Non-Profits and Litigation: When Ideas Get Judged
If you support nonprofit policy groups, you understand that ideas matter. They matter in education, in public discourse, and in the halls of government. But when it comes to discernible impact, there’s one place where ideas can matter a lot—in court. Court cases, after all, are intellectual battles—words on paper are pitted against one another, resulting in judicial rulings that affect the real world.
These lawsuits can range from major constitutional challenges to less prominent, but sometimes equally important, cases involving statutes and regulations. Freedom of Information lawsuits, for example, which challenge agency refusals to publicly disclose internal documents, have grown increasingly important in recent years. Under the Obama administration, agency officials grew increasingly adept at concealing documents via email aliases, personal email accounts, and texting.
My own organization, the Competitive Enterprise Institute (CEI), as well as groups like Judicial Watch and Cause of Action Institute, have challenged these subterfuges with considerable success, but whether disclosure will ultimately win out over new technologies of concealment is an open question.
Examples of Litigation in Action
Since its founding in 1984, CEI has used litigation as one means to produce policy change. One of our earliest cases was a challenge to CAFE, the federal government’s new-car fuel economy standards. These standards embodied a central planning approach to fuel economy, and they were rightly criticized by many economists for restricting consumer choice.
We focused on a less-appreciated aspect of this program—the fact that CAFE reduces vehicle crashworthiness by causing cars to be made smaller and lighter. The end result is that while CAFE might save us gasoline, it also costs lives, by some accounts, over 2,000 lives per year. The agency that runs this program is the National Highway Traffic Safety Administration, and so the incredible irony is that an agency whose middle name is safety (literally) is running a program that kills people. (That irony, I think, is a pretty unique civics lesson in its own right).
It took two lawsuits for us to win a federal appeals court ruling that NHTSA had illegally ignored this issue. And while we didn’t succeed in eliminating CAFE, our court decision temporarily helped prevent it from getting even more stringent, and more deadly, for years afterwards.

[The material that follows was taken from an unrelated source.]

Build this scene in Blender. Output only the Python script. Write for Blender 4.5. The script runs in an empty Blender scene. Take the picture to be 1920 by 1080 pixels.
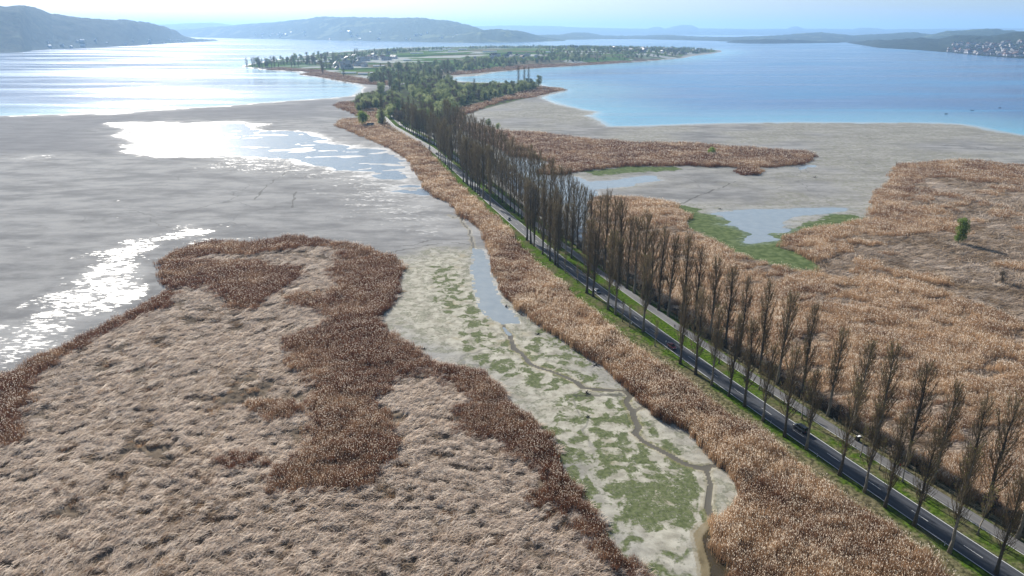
import bpy, bmesh, math, random
import numpy as np
from mathutils import Vector, Matrix

# ------------------------------------------------------------------ camera, sky, sun, exposure
S = bpy.context.scene
COL = S.collection
F, CAM_H = 1280.0, 110.0
PITCH = math.atan(483 / 1280)
SP, CP = math.sin(PITCH), math.cos(PITCH)
cam_d = bpy.data.cameras.new('camera')
cam = bpy.data.objects.new('camera', cam_d)
COL.objects.link(cam)
cam.location = (0, 0, CAM_H)
cam.rotation_euler = (math.pi / 2 - PITCH, 0, 0)
cam_d.sensor_width = 36
cam_d.lens = 24
cam_d.clip_start = 1
cam_d.clip_end = 120000
S.camera = cam

SUN_AZ, SUN_EL = math.radians(-27), math.radians(29)      # azimuth from +Y towards +X
world = bpy.data.worlds.new('World')
S.world = world
world.use_nodes = True
wn = world.node_tree
bg = wn.nodes['Background']
sky = wn.nodes.new('ShaderNodeTexSky')
sky.sky_type = 'NISHITA'
sky.sun_disc = False
sky.sun_elevation = SUN_EL
sky.sun_rotation = SUN_AZ
sky.altitude = 400
sky.air_density = 1.0
sky.dust_density = 1.0
sky.ozone_density = 1.2
wn.links.new(sky.outputs[0], bg.inputs[0])
bg.inputs[1].default_value = 0.062

sun_d = bpy.data.lights.new('sun', 'SUN')
sun_d.energy = 5.0
sun_d.angle = math.radians(0.53)
sun_d.color = (1.0, 0.95, 0.87)
sun = bpy.data.objects.new('sun', sun_d)
COL.objects.link(sun)
sd_ = Vector((math.sin(SUN_AZ) * math.cos(SUN_EL), math.cos(SUN_AZ) * math.cos(SUN_EL), math.sin(SUN_EL)))
sun.rotation_euler = sd_.to_track_quat('Z', 'Y').to_euler()
sun.location = (0, 0, 300)

S.view_settings.view_transform = 'Standard'
S.view_settings.look = 'None'
S.view_settings.exposure = 0.72
S.view_settings.gamma = 1
S.view_settings.use_curve_mapping = False
S.render.engine = 'CYCLES'
S.cycles.max_bounces = 6
S.cycles.diffuse_bounces = 2
S.cycles.glossy_bounces = 2
S.cycles.transmission_bounces = 2
S.cycles.volume_bounces = 1
S.cycles.transparent_max_bounces = 8
S.cycles.use_denoising = True
S.cycles.denoising_prefilter = 'ACCURATE'
S.cycles.sample_clamp_indirect = 6
S.cycles.caustics_reflective = False
S.cycles.caustics_refractive = False

random.seed(7)
RNG = np.random.default_rng(11)

# ------------------------------------------------------------------ helpers
def W(x, y, z=0.0):
    """photograph pixel (1920x1080) -> point of the plane at height z"""
    v = y - 540.0
    t = (CAM_H - z) / (F * SP + v * CP)
    return ((x - 960.0) * t, (F * CP - v * SP) * t)

def at_depth(x, y, dist):
    """height and position of pixel (x, y) at horizontal forward distance dist"""
    v = y - 540.0
    fw = F * CP - v * SP
    t = dist / fw
    return ((x - 960.0) * t, dist, CAM_H - t * (F * SP + v * CP))

def px(s, z=0.0):
    return np.array([W(float(a.split(',')[0]), float(a.split(',')[1]), z) for a in s.split()])

def pxs(s):
    return [tuple(float(q) for q in a.split(',')) for a in s.split()]

def sd_poly(P, poly, margin=40.0):
    out = np.full(len(P), -margin)
    lo, hi = poly.min(0) - margin, poly.max(0) + margin
    m = np.where((P[:, 0] > lo[0]) & (P[:, 0] < hi[0]) & (P[:, 1] > lo[1]) & (P[:, 1] < hi[1]))[0]
    if len(m) == 0:
        return out
    q = P[m]
    d2 = np.full(len(q), 1e18)
    ins = np.zeros(len(q), bool)
    n = len(poly)
    for i in range(n):
        a, b = poly[i], poly[(i + 1) % n]
        e = b - a
        w = q - a
        t = np.clip((w @ e) / max(e @ e, 1e-9), 0, 1)
        dd = w - t[:, None] * e
        d2 = np.minimum(d2, (dd ** 2).sum(1))
        c = (a[1] > q[:, 1]) != (b[1] > q[:, 1])
        with np.errstate(divide='ignore', invalid='ignore'):
            xi = a[0] + (q[:, 1] - a[1]) * e[0] / (e[1] if abs(e[1]) > 1e-12 else 1e-12)
        ins ^= c & (q[:, 0] < xi)
    d = np.sqrt(d2)
    out[m] = np.maximum(np.where(ins, d, -d), -margin)
    return out

def d_line(P, line, margin=20.0):
    out = np.full(len(P), margin)
    lo, hi = line.min(0) - margin, line.max(0) + margin
    m = np.where((P[:, 0] > lo[0]) & (P[:, 0] < hi[0]) & (P[:, 1] > lo[1]) & (P[:, 1] < hi[1]))[0]
    if len(m) == 0:
        return out
    q = P[m]
    d2 = np.full(len(q), margin ** 2)
    for i in range(len(line) - 1):
        a, b = line[i], line[i + 1]
        e = b - a
        w = q - a
        t = np.clip((w @ e) / max(e @ e, 1e-9), 0, 1)
        dd = w - t[:, None] * e
        d2 = np.minimum(d2, (dd ** 2).sum(1))
    out[m] = np.sqrt(d2)
    return out

def _hash(ix, iy, seed):
    h = (ix.astype(np.int64) * 374761393 + iy.astype(np.int64) * 668265263 + seed * 974711) & 0xffffffff
    h = ((h ^ (h >> 13)) * 1274126177) & 0xffffffff
    h = h ^ (h >> 16)
    return (h & 0xffff) / 65535.0

def vnoise(P, size, seed=0):
    x, y = P[:, 0] / size, P[:, 1] / size
    ix, iy = np.floor(x), np.floor(y)
    fx, fy = x - ix, y - iy
    fx = fx * fx * (3 - 2 * fx); fy = fy * fy * (3 - 2 * fy)
    a = _hash(ix, iy, seed); b = _hash(ix + 1, iy, seed)
    c = _hash(ix, iy + 1, seed); d = _hash(ix + 1, iy + 1, seed)
    return ((a * (1 - fx) + b * fx) * (1 - fy) + (c * (1 - fx) + d * fx) * fy) * 2 - 1

def fbm(P, size, seed=0, octs=4):
    s, a, t = 0.0, 1.0, 0.0
    for i in range(octs):
        s = s + a * vnoise(P + 13.7 * i, size / 2 ** i, seed + i * 17)
        t += a
        a *= 0.5
    return s / t

def sstep(a, b, x):
    t = np.clip((x - a) / (b - a), 0, 1)
    return t * t * (3 - 2 * t)

# ------------------------------------------------------------------ the map: outlines read off the photograph, laid on the ground
LAKE_L = px('-900,224 -300,221 0,218 60,216 140,214 215,214 270,208 350,203 430,198 500,192 560,188 620,184 660,181 671,176 677,169 684,163 '
            '668,158 640,153 600,145.5 566,141 560,138 585,136 545,134 500,131.5 455,124.5 470,121 520,112 600,101 700,92 800,88 900,87 1000,86 1100,87 '
            '1200,88 1300,91 1345,93.5 1356,97 1330,101 1300,104.5 1284,108.5 1240,112.5 1200,116 1150,119 1100,122.5 1057,125 1017,127 994,129.5 '
            '962,132 922,136 888,143 854,143.5 843,147 850,151 870,154 930,155 1000,156 1022,162 1062,169 1035,176 1018,180 1016,185 1035,192 1080,204 1119,210 '
            '1100,216 1118,226 1135,238 1200,237 1300,233 1400,231 1500,230 1600,230.5 1700,231 1760,231 1800,233 1830,238 1860,245 1925,256 2300,262 '
            '2900,262 2900,66 1900,60.2 0,60.2 -900,66')
MUD_BAR = px('1893,229 1925,224 2050,222 2050,236 1960,238 1915,236')
ISLAND = px('450,124 500,130.5 550,133 590,135.5 566,139 600,144 640,151 690,158 716,159 745,160 800,150 845,141 880,138.5 922,134 960,131 1017,126 '
            '1057,124 1150,118 1200,115 1240,112 1283,108 1284,104 1310,101 1354,97 1343,94 1300,91.5 1200,88.5 1100,87.5 1000,86.5 900,87.5 800,88.5 700,92.5 600,101.5 520,112.5')
SPIT = px('628,198 650,190 690,182 720,172 740,160 800,150 850,154 1000,158 1020,163 1058,168.5 1030,174 1000,182 940,196 900,207 872,218 '
          '860,235 800,250 760,245 700,262 640,238 660,226 690,222 705,214 660,208')
POOLS = {
 'near': px('888,468 908,468 918,490 924,520 932,548 946,572 966,590 972,606 945,606 915,596 900,576 889,540 884,508'),
 'left': px('225,232 330,236 430,231 520,244 575,252 640,272 722,279 756,300 778,330 800,352 818,369 790,362 742,347 700,336 650,322 600,306 560,298 '
            '400,293 330,290 290,282 240,262'),
 'puddle': px('1082,352 1100,343 1180,332 1228,329 1236,337 1202,345 1150,353 1100,359'),
 'creek': px('938,285 1000,294 1034,300 1040,308 1012,322 1080,331 1108,342 1118,365 1100,392 1106,440 1092,446 1072,402 1040,372 984,372 960,345 956,312'),
 'basin': px('1335,401 1400,397 1480,394 1540,388 1575,390 1530,405 1480,415 1455,432 1430,430 1425,445 1400,455 1415,440 1395,424 1365,416'),
 'strip': px('1485,312 1525,309 1532,313 1500,318'),
}
MARSH_ISLE = px('-400,900 -60,740 0,712 60,680 130,650 200,612 260,580 300,555 315,540 300,520 298,495 330,470 400,453 470,455 540,445 600,449 670,460 '
                '730,480 757,500 750,540 738,567 714,590 705,605 722,622 760,645 796,660 802,682 870,694 902,700 922,720 962,755 1004,800 1042,840 '
                '1066,880 1082,920 1112,970 1152,1020 1192,1060 1260,1140 1300,1300 -400,1300')
VERGE_REEDS = px('632,236 645,226 690,222 735,228 757,246 790,275 820,312 858,352 888,380 925,412 962,455 1002,500 1052,542 1102,590 1150,629 1200,668 1250,704 '
                 '1300,744 1400,812 1480,874 1560,932 1650,994 1730,1062 1790,1120 1900,1300 1450,1300 1385,1085 1362,1050 1340,1012 1345,986 1388,966 1403,940 1388,900 '
                 '1350,868 1320,830 1290,802 1240,777 1200,747 1160,712 1130,682 1090,657 1050,627 1012,602 978,582 946,545 930,500 920,455 905,432 '
                 '865,402 850,379 820,371 803,352 786,325 770,300 745,284 700,263 665,249')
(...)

CEI’s more recent cases have focused on the rule of law and on government transparency. For example, we funded and coordinated a challenge to the Obama administration’s attempt to rewrite, via agency “interpretation,” the congressionally-enacted Obamacare statute.
This was a separation of powers case. Under the Constitution, the job of the executive branch is to implement the law, not write it. The Supreme Court ruled against us, 5-3, but the battle was far from futile; it helped ignite a policy debate that continues today.
We’re currently involved in a constitutional challenge to the Consumer Financial Protection Bureau over its unprecedented lack of accountability to both the president and Congress. That case relies heavily on our Supreme Court victory, several years earlier, on Sarbanes-Oxley.
CEI is far from the only group that uses litigation. The Pacific Legal Foundation (where I first worked after graduating law school) has won a number of major Supreme Court cases on property rights. The Institute for Justice has a remarkable level of victories, many in state courts, on such issues as the right to pursue an occupation. And other groups are litigating more and more, at both national and state levels.
Recently, the Center for Class Action Fairness (CCAF) merged with CEI. CCAF is scoring victories that drastically reduce the incentives for abusive class action settlements and thus the incentives for abusive class actions themselves. Merging with CEI strengthens these efforts and further leverages donor dollars.
Donor Considerations for Supporting Litigation Efforts
Beyond its immediate results, nonprofit litigation can be useful in other ways as well. It’s a way for organizations with access to lawyers to team up with other groups, especially those with grassroots members.
Most court cases require a showing of standing, and that often means demonstrating that real people have suffered an actual injury due to the government action being challenged. Membership groups are often able to canvass their members to find individuals who are most suitable for serving as individual plaintiffs. In our lawsuits against CAFE, we represented Consumer Alert, a small consumer group, and submitted affidavits from its members about their difficulty in finding affordable large cars.
Litigation activities aren’t all the same. In evaluating a nonprofit’s litigation work, there are some key things to look for: Was the group’s work the sole factor in the final judicial outcome? If not, did it at least contribute significantly to that outcome or was it simply one voice among many?
Litigation may strike some people as uncouth. But for policy groups, it can be an essential means for getting results. Lawsuits aren’t always a test of whether the policies we believe in are good or bad. In fact, some would say they rarely are. But sometimes, when both the stars and the statutes are right, lawsuits can make all the difference in the world.